2025/08/06

EL CAMINO, de Miguel Delibes

 

Uno había leído hace años “El camino”, de Miguel Delibes, pero como no se acordaba de la misa la media, volvió este verano a las andadas.

Como resume la solapa, Daniel el Mochuelo, está a punto de ingresar en un internado de la capital y la noche anterior evoca lo que fue su vida hasta entonces.

Uno se fijó en un ramillete de frases, que resumen el sentir de una época.

 

La, a veces, cruel juventud, por mucho que se idealice el tiempo pasado.

“La prepotencia, aquí, la determinaba el bíceps y no la inteligencia, ni las habilidades ni la voluntad”.

 

Expresiones de una época, que quizá no pasarían hoy el tamiz de los censores políticamente correctos.

“María la Chata, que también tenía el vientre seco…”

 

Pensamientos.

“Los ricos siempre se encariñan, cuando son ricos, por el lugar donde antes han sido pobres. Parece ser esta la mejor manera de demostrar su cambio de posición y fortuna y el más viable procedimiento para sentirse felices al ver que otros que eran pobres como ellos siguen siendo pobres a pesar del tiempo”.

 

El cambio climático, ya de aquella.

“Suponían una paz inusitada los días de lluvia, que en el valle eran frecuentes, por más que según los disconformes todo andaba patas arriba desde hacía unos años y hasta los pastos se perdían ahora -lo que no había acaecido nunca- por falta de agua”.

 

El amor, que todo lo hace ver y sentir de otra forma, máxime en la adolescencia o antes. Y los matices del campo.

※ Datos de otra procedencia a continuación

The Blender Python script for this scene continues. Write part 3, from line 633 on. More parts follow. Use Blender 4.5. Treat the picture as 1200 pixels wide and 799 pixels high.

“Pero cuando ella regresaba todo tomaba otro aspecto y otro color. Se hacían más dulces y cadenciosos los mugidos de las vacas, más incitante el verde de los prados, y hasta el canto de los mirlos adquiría entre los bardales una sonoridad más matizada y cristalina. Acontecía entonces como un portentoso renacimiento del valle, una acentuación exhaustiva de sus posibilidades, aromas, tonalidades y rumores peculiares, en una palabra. como si para el valle no hubiera ya en el mundo otro sol que los ojos de la Mica y otra brisa que el viento de sus palabras”.

“La Guindilla mayor acababa de descubrir que había una belleza en el sol escondiéndose tras los montes, y en el gemido de una carreta llena de heno y en el vuelo pausado de los milanos bajo el cielo límpido de agosto, y hasta en el mero y simple hecho de vivir”.

 

Campo/ciudad.

“La Josefa, la que se suicidó por El Manco, era gorda, pero por lo que dicen mi padre y la Sara, también tenía cutis. En las capitales hay muchas mujeres que lo tienen, en los pueblos no, porque el sol les quema el pellejo o el agua se lo arruga”.

 

Realismo rural.

“La gente del valle era obstinadamente individualista. Don Ramón, el alcalde, no mentía cuando afirmaba que cada individuo del pueblo preferiría morirse antes que mover un dedo en beneficio de los demás”.

 

El inevitable cementerio rural. No en vano la obra termina con una triste muerte de un joven.

“No había mármoles, ni estatuas, ni panteones, ni nichos, ni tumbas revestidas de piedra. Los muertos eran tierra y volvían a la tierra, se confundían con ella y en un impulso directo, casi vicioso, de ayuntamiento. En derredor de las múltiples cruces, crecían y se desarrollaban los helechos, las ortigas, los acebos, la hierbabuena y todo género de hierbas silvestres. Era un consuelo que, al fin, descansara allí, envuelto día y noche en los aromas penetrantes del campo”.